Type out every line below exactly as it reads.
***
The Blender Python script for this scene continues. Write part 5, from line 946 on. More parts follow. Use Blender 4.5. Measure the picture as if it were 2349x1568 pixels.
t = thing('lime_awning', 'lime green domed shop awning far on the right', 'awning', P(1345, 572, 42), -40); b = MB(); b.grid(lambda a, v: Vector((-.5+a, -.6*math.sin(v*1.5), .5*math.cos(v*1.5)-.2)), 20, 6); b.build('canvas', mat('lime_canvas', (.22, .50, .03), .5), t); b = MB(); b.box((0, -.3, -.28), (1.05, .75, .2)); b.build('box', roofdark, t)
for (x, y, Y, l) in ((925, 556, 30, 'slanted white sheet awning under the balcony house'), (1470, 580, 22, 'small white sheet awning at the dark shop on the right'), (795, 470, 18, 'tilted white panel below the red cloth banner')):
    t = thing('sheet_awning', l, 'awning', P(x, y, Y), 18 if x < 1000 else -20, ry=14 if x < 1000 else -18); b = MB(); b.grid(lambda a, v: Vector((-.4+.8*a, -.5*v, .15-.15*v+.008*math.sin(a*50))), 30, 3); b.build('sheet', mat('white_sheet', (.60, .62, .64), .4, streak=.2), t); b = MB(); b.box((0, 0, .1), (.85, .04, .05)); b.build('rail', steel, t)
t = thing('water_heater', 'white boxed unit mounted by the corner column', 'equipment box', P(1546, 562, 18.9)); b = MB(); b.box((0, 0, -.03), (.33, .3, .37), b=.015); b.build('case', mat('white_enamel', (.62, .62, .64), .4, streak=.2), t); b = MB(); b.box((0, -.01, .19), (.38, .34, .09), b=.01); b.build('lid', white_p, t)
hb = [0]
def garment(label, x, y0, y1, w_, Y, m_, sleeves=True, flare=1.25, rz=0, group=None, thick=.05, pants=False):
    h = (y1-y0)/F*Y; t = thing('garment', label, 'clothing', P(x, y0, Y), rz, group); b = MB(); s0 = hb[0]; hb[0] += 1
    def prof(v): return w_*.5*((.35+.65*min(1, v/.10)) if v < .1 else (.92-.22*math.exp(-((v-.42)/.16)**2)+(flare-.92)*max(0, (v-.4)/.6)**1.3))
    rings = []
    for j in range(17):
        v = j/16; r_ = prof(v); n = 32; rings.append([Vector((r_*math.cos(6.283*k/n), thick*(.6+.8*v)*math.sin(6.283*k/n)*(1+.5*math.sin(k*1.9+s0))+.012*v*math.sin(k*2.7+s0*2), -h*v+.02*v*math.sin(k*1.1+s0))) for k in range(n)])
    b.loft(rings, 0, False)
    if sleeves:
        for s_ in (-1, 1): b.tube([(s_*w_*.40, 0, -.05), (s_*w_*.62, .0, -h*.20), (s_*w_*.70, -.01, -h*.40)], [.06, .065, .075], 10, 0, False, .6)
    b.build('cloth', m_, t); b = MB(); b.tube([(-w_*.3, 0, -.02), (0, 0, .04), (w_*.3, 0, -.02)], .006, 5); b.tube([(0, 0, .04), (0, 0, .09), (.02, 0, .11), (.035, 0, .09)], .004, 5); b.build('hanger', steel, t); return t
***
◆ **Solution to the exercise**
The Blender Python script for this scene continues. Write part 5, from line 946 on. More parts follow. Use Blender 4.5. Measure the picture as if it were 2349x1568 pixels.
t = thing('lime_awning', 'lime green domed shop awning far on the right', 'awning', P(1345, 572, 42), -40); b = MB(); b.grid(lambda a, v: Vector((-.5+a, -.6*math.sin(v*1.5), .5*math.cos(v*1.5)-.2)), 20, 6); b.build('canvas', mat('lime_canvas', (.22, .50, .03), .5), t); b = MB(); b.box((0, -.3, -.28), (1.05, .75, .2)); b.build('box', roofdark, t)
for (x, y, Y, l) in ((925, 556, 30, 'slanted white sheet awning under the balcony house'), (1470, 580, 22, 'small white sheet awning at the dark shop on the right'), (795, 470, 18, 'tilted white panel below the red cloth banner')):
    t = thing('sheet_awning', l, 'awning', P(x, y, Y), 18 if x < 1000 else -20, ry=14 if x < 1000 else -18); b = MB(); b.grid(lambda a, v: Vector((-.4+.8*a, -.5*v, .15-.15*v+.008*math.sin(a*50))), 30, 3); b.build('sheet', mat('white_sheet', (.60, .62, .64), .4, streak=.2), t); b = MB(); b.box((0, 0, .1), (.85, .04, .05)); b.build('rail', steel, t)
t = thing('water_heater', 'white boxed unit mounted by the corner column', 'equipment box', P(1546, 562, 18.9)); b = MB(); b.box((0, 0, -.03), (.33, .3, .37), b=.015); b.build('case', mat('white_enamel', (.62, .62, .64), .4, streak=.2), t); b = MB(); b.box((0, -.01, .19), (.38, .34, .09), b=.01); b.build('lid', white_p, t)
hb = [0]
def garment(label, x, y0, y1, w_, Y, m_, sleeves=True, flare=1.25, rz=0, group=None, thick=.05, pants=False):
    h = (y1-y0)/F*Y; t = thing('garment', label, 'clothing', P(x, y0, Y), rz, group); b = MB(); s0 = hb[0]; hb[0] += 1
    def prof(v): return w_*.5*((.35+.65*min(1, v/.10)) if v < .1 else (.92-.22*math.exp(-((v-.42)/.16)**2)+(flare-.92)*max(0, (v-.4)/.6)**1.3))
    rings = []
    for j in range(17):
        v = j/16; r_ = prof(v); n = 32; rings.append([Vector((r_*math.cos(6.283*k/n), thick*(.6+.8*v)*math.sin(6.283*k/n)*(1+.5*math.sin(k*1.9+s0))+.012*v*math.sin(k*2.7+s0*2), -h*v+.02*v*math.sin(k*1.1+s0))) for k in range(n)])
    b.loft(rings, 0, False)
    if sleeves:
        for s_ in (-1, 1): b.tube([(s_*w_*.40, 0, -.05), (s_*w_*.62, .0, -h*.20), (s_*w_*.70, -.01, -h*.40)], [.06, .065, .075], 10, 0, False, .6)
    b.build('cloth', m_, t); b = MB(); b.tube([(-w_*.3, 0, -.02), (0, 0, .04), (w_*.3, 0, -.02)], .006, 5); b.tube([(0, 0, .04), (0, 0, .09), (.02, 0, .11), (.035, 0, .09)], .004, 5); b.build('hanger', steel, t); return t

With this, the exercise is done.